Их существование (именно существование, так как жизнью это бытие назвать чрезвычайно сложно), полное горя и мытарств, полностью оправдано смертью, преисполненной величия героев античности. Эти воины нищеты, поднявшие забрало нежности и с любовью взирающие на ближнего, с видимой легкостью переносили все удары социальной катастрофы, постигшей невежественное, порочное поколение отверженных, павших на дно граждан, включая собственного отца — господина Тенардье.

Но когда Эпонина, истекая кровью и собирая крупицы истлевших сил, пытается улыбнуться, заботясь о человеке, которого любит, когда Гаврош, маленький мальчик с большим сердцем, поет песни под свист вонзающихся в него пуль, я понимаю, нет, я верю, что человек по природе своей есть добро и свет.

Эпилог

Ну что ж, пора прощаться!

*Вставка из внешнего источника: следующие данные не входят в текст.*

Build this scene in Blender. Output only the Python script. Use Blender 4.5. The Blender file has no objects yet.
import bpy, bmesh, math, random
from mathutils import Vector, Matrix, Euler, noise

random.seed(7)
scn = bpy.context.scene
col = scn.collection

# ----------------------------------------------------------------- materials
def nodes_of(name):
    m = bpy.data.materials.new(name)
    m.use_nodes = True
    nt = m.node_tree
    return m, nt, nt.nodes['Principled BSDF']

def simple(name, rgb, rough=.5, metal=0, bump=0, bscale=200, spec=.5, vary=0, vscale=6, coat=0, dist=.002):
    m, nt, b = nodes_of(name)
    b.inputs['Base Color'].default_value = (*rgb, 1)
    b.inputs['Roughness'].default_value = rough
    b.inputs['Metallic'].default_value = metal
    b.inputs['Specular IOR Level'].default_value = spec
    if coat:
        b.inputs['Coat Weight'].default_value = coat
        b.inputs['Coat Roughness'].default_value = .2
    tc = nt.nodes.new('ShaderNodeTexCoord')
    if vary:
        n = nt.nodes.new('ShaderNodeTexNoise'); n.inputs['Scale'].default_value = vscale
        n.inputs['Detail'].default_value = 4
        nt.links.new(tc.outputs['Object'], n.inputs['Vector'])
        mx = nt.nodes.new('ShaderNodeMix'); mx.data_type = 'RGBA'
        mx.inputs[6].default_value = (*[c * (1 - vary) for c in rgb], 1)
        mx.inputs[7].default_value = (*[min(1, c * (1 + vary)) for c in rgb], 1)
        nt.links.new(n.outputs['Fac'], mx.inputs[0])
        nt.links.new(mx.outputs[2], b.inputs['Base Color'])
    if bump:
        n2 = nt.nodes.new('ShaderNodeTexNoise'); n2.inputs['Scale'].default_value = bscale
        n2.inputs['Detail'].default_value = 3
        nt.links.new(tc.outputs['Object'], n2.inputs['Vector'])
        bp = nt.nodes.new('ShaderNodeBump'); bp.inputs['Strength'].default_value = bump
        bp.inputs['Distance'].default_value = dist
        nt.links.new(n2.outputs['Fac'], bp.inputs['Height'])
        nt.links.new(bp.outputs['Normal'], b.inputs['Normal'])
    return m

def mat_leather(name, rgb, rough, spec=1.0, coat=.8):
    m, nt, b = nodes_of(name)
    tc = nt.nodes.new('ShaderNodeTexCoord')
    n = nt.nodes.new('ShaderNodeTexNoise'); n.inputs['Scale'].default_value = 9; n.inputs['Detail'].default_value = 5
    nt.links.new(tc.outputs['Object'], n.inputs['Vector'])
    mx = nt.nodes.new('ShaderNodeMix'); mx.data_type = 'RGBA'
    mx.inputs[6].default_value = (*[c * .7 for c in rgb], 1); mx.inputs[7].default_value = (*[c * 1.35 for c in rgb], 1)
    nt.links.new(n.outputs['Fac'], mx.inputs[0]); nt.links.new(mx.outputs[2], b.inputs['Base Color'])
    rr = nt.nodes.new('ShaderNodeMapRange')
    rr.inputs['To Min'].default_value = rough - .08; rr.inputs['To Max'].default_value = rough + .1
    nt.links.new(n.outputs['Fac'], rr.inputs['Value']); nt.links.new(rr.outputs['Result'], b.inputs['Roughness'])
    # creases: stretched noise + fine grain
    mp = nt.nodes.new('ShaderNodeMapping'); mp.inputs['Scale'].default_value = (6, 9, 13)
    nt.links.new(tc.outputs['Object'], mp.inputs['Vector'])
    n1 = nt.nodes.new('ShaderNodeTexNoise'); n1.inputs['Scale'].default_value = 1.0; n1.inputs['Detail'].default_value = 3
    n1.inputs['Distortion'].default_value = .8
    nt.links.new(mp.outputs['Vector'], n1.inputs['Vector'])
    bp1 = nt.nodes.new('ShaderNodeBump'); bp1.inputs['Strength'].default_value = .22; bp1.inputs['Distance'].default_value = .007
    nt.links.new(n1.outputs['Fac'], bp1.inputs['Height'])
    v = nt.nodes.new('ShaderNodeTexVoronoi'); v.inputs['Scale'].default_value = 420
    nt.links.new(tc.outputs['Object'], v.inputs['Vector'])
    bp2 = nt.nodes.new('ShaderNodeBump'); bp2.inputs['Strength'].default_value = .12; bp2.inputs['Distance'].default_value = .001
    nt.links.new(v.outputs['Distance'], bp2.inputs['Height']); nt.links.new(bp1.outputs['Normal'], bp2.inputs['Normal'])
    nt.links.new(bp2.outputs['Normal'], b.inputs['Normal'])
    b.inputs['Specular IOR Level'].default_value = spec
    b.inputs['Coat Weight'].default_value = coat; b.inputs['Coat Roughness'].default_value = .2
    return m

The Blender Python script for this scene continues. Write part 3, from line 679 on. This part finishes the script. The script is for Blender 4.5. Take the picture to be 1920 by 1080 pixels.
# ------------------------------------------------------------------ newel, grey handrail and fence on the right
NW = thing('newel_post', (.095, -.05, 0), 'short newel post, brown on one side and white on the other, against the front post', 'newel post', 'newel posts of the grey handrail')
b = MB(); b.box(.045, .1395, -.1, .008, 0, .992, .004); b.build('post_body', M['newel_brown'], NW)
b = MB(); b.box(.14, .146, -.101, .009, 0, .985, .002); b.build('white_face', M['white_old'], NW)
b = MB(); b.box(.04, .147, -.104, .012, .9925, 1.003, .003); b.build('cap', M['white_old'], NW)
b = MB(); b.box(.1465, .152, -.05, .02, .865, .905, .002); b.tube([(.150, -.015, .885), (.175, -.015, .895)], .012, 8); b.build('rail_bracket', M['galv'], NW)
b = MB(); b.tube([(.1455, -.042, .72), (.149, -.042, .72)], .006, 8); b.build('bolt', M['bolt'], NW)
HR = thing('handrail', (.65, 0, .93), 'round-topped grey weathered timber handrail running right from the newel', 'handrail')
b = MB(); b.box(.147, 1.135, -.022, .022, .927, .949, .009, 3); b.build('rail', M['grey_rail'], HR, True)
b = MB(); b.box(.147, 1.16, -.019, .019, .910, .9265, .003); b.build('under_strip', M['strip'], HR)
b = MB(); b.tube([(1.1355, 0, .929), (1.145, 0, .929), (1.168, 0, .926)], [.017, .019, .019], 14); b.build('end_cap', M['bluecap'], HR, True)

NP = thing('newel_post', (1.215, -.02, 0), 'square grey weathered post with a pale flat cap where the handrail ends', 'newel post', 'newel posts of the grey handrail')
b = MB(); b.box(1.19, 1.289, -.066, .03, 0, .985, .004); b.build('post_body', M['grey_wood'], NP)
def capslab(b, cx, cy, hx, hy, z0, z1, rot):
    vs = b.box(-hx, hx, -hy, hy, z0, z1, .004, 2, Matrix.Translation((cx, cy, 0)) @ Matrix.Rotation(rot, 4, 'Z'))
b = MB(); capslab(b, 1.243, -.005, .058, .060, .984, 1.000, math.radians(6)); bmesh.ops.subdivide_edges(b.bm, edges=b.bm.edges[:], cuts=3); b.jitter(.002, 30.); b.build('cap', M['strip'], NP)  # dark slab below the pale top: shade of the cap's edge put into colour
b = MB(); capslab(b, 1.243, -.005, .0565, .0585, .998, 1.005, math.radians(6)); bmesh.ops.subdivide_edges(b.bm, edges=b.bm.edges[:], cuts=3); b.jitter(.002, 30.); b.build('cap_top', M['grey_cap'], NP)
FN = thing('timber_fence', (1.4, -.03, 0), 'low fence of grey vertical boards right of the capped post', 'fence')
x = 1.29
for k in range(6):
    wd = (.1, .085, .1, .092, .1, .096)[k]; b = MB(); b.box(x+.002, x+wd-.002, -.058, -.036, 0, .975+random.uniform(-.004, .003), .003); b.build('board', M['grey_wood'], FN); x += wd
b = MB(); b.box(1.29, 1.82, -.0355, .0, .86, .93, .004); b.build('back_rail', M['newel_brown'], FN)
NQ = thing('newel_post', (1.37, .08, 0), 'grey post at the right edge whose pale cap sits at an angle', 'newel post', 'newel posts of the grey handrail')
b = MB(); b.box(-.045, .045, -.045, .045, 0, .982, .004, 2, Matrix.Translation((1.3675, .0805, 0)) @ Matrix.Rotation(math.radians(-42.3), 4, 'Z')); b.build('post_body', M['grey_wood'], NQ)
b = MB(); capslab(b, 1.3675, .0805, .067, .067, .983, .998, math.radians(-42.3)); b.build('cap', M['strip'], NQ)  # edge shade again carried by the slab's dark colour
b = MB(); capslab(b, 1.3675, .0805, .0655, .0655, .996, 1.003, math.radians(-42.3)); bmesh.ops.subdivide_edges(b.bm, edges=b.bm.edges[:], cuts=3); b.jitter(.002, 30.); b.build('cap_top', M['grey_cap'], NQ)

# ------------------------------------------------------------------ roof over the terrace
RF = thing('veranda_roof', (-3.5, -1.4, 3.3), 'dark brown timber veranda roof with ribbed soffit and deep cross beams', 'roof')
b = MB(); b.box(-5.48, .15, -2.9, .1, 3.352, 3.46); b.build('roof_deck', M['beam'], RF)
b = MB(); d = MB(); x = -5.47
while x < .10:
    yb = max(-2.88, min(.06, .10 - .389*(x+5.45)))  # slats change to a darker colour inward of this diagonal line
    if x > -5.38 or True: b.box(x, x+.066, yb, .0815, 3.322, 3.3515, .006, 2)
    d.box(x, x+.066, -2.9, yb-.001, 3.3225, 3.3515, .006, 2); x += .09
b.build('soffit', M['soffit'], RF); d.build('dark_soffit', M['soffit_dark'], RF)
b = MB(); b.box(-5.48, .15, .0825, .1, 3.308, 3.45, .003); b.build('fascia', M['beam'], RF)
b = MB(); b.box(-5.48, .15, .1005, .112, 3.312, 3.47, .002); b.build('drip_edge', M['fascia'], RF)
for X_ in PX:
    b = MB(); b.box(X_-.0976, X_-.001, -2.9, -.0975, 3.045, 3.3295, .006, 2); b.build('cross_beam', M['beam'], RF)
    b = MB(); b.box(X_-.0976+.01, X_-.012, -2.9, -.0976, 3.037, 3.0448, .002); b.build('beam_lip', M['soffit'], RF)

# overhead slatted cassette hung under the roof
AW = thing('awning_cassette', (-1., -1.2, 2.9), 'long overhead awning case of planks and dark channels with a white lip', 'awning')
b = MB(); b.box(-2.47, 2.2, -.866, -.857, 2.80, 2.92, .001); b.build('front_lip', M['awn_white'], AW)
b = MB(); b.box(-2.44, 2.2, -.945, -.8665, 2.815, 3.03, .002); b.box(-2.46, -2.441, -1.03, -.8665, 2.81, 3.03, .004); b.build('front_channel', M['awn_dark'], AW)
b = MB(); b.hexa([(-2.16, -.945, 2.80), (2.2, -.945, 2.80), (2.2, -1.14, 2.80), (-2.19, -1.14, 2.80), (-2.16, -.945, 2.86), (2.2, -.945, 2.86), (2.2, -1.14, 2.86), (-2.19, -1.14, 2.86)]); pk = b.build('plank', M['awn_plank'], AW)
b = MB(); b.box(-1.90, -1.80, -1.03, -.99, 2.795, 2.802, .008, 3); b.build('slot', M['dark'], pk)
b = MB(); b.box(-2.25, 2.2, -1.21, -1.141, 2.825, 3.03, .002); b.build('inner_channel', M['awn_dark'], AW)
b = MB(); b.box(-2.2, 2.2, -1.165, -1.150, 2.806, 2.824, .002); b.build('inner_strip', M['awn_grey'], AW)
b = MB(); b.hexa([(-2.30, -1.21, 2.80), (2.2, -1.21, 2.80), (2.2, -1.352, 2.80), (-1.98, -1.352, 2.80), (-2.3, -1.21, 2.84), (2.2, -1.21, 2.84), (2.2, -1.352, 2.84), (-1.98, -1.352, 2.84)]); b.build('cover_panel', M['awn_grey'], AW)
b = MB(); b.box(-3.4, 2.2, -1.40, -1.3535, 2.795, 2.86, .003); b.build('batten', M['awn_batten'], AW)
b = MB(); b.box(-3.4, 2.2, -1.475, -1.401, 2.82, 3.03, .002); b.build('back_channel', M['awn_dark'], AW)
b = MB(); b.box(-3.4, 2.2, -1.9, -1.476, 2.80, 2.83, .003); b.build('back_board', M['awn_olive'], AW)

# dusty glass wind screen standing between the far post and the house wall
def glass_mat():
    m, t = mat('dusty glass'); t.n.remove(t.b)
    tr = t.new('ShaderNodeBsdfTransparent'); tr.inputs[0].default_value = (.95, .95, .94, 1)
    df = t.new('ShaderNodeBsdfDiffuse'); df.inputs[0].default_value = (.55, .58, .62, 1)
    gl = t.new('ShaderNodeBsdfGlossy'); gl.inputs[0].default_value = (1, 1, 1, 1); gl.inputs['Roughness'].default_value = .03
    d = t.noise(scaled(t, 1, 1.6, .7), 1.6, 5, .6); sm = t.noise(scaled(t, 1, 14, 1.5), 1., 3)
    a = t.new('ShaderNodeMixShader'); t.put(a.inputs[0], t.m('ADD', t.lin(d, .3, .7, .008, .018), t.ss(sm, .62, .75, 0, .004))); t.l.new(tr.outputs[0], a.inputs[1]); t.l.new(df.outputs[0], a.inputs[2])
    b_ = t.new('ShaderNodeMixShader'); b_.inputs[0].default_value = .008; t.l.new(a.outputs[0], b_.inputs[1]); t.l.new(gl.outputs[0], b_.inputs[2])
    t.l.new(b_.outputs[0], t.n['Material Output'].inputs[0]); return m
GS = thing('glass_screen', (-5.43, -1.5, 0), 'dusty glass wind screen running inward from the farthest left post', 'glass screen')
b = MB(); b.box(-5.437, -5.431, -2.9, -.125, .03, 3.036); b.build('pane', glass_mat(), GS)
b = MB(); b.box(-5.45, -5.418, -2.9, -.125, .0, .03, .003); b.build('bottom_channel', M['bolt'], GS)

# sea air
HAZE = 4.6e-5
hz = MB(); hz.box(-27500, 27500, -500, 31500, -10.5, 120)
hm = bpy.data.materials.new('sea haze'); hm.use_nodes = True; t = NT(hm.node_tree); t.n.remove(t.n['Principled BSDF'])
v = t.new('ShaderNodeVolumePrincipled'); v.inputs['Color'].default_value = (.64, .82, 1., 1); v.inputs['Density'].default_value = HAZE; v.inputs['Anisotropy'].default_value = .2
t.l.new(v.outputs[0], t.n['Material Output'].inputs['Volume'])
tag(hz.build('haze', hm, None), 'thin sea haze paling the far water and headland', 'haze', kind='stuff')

Au revoir! Salut! Adieu!

Я уверен, что спустя годы вернусь к «Отверженным» (вернее, они настигнут меня), столько еще хочется рассказать, написать, передать: счастье Жильнормана, клоаку, в которой оказались Мариус и Жан Вальжан, диалог Понмерси-старшего и Мабефа, красоту отчаяния Жавера, изысканность и своеобразие арго. Но все это после.

Сейчас я закрываю книгу, осознавая, что Слово только открывается в моей душе, преобразуя ее в нечто иное. Последняя просьба моя и каторжника — не указывать имен на надгробии. Потому что они, в сущности, не имеют значения. Весь наш путь есть только эпитафия любви.

Он спит. Хоть был судьбой жестокою гоним,

Он жил. Но, ангелом покинутый своим,

Он умер. Смерть пришла так просто в свой черед,

Как наступает ночь, едва лишь день уйдет.

1 Ἀνάγκη (др.-греч.) — рок, судьба, неизбежность.